Goal of the exercise: Return the count of lines that mention "wide", with no other words.

----

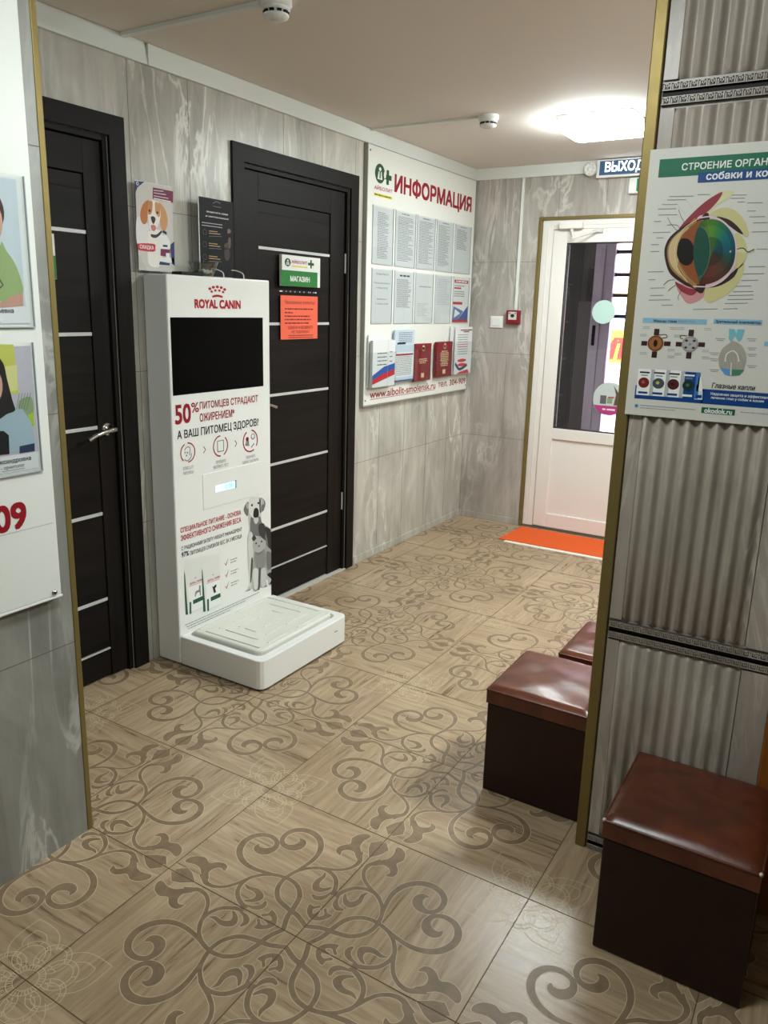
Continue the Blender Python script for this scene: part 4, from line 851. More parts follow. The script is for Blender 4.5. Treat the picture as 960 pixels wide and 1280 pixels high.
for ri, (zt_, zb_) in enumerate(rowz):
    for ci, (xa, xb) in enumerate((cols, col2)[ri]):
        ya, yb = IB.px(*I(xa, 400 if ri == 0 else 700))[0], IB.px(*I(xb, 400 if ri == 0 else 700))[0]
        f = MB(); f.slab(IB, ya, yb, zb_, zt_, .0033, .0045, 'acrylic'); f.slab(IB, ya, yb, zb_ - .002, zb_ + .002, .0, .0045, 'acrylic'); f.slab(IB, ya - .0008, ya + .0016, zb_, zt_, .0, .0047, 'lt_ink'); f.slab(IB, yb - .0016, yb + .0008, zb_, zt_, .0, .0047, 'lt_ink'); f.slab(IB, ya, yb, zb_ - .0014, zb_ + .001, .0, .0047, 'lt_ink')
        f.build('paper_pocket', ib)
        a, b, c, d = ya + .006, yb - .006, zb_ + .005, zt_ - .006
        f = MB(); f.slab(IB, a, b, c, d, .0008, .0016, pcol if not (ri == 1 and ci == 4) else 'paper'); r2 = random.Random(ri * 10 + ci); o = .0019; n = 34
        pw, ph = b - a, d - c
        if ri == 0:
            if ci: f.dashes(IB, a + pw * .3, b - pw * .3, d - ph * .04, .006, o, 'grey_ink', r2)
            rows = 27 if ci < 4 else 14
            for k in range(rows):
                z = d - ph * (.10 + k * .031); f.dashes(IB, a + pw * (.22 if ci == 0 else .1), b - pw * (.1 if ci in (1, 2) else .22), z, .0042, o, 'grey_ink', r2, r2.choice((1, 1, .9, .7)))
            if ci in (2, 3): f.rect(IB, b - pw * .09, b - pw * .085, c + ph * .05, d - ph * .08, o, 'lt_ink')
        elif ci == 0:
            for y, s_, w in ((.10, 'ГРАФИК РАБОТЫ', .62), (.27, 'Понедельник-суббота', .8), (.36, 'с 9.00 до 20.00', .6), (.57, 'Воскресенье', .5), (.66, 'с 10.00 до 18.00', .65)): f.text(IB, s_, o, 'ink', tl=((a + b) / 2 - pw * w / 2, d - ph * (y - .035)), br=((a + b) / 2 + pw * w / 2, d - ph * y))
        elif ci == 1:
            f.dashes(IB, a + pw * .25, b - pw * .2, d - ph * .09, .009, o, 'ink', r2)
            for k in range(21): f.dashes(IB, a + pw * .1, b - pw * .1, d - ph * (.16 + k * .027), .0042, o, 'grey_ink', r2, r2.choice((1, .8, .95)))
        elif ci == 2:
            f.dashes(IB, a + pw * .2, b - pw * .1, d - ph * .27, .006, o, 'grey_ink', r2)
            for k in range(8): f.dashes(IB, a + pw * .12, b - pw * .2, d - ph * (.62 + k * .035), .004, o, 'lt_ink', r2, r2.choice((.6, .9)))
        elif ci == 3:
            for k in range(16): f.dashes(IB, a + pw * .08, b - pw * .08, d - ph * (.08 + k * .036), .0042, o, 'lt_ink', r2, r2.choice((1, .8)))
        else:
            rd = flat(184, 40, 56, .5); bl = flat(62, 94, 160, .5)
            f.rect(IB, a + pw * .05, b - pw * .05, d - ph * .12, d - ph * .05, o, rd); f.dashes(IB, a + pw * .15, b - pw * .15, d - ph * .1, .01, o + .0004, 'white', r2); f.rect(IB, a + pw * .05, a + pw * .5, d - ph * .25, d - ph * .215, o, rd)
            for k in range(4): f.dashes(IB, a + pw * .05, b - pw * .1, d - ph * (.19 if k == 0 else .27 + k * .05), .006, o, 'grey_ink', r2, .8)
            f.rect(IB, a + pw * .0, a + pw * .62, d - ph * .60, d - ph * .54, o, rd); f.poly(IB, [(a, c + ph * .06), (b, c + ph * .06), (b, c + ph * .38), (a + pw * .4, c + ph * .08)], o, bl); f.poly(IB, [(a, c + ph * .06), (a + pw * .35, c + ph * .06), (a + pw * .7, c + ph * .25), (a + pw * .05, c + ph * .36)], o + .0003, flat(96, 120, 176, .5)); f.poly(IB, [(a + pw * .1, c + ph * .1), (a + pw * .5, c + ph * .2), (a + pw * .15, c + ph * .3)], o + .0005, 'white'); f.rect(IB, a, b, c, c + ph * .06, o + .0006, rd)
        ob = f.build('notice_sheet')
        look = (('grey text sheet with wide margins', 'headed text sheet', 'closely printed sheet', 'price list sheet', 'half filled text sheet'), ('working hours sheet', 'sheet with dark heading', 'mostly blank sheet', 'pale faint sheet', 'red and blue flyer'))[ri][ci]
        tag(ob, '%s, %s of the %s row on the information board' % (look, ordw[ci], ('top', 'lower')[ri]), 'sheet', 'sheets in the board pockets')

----

The completed task: 2